Saturday, February 27, 2021

Stacking HPE 5130 Switches

The switches used in this example are HP 5130s.

WHAT ARE STACKED SWITCHES?

Stacked switches are multiple switches connected together in a cluster to appear as a single logical device. The benefits to this is ease of management with less IP addresses to document as well as redundancy as you can have multiple uplinks so if a link does go down, clients can go over the additional uplinks.

You can even use link aggregation on the uplinks to simplify spanning-tree topologies as well as load balance traffic up to the distribution layer switches.

MY LAB

Below is an example of the lab I am using for this. It's two HPE 5130s with stacking cables connected to the Ten-GigabitEthernet ports. The image below is of the stack completed.

The cables are connected last, once all the configuration is in place you then slot in the stacking cables.

CONFIGURING THE FIRST SWITCH

The first switch is the top one, it will need to be numbered to represent it's position in the stack (as it's the top switch it will be switch 1). You can use the command 'display irf' to show the IRF topology. AS the screenshot below shows, switch 1 is already set as Member 1.

Now that it is numbered correctly, the stacking ports need configuring. First you need to shutdown the ports you will be using, in this case Ten-Gig 1/0/49 and Ten-Gig 1/0/50, then assign them to an IRF port.

You create the IRF ports using the command 'irf-port <switch-num>/<port-num>' so I will be using irf-port 1/1 and 1/2. You define which physical port(s) you want to be part of that IRF port then once all your physical ports are associated with an IRF port, bring those ports back up.

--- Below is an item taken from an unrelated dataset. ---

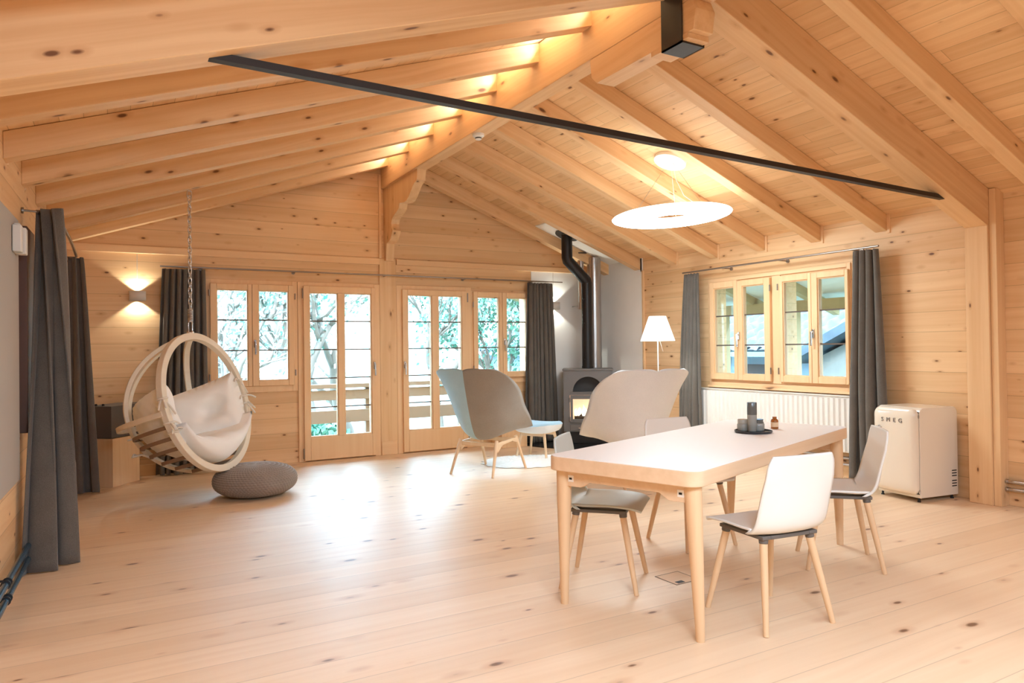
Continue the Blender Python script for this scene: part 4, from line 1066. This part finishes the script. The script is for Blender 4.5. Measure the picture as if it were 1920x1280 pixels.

Once the ports are ready, you can enable IRF on the switch using the command below. I will save the configuration and reboot it.

CONFIGURING THE SECOND SWITCH

Now this is the second switch therefore it needs to be renumbered as switches by default will be set as member 1. I can confirm this by using the 'display irf' command and then renumber the switch using the command shown below. You will need to save you changes then reboot the switch for the change to take affect.

After the reboot, I can check the IRF topology again to see it has now updated to be member 2.

Now, like before the switch will need it's ports setting up so shutdown the physical ports being used for stacking, set up the IRF port and associate the physical ports with that IRF port then bring them back up. Finally the IRF fabric is enabled to complete the setup of switch 2.

CONNECTING THE SWITCHES

With the configuration being set on each switch, all that is left is for the stacking cables to be connected. You need to push them in until they click into place and then the stack will automatically form. Some switches may reboot, typically the non-master switches will reboot. Once it is all back up, you can check the IRF topology and you should see both switches present.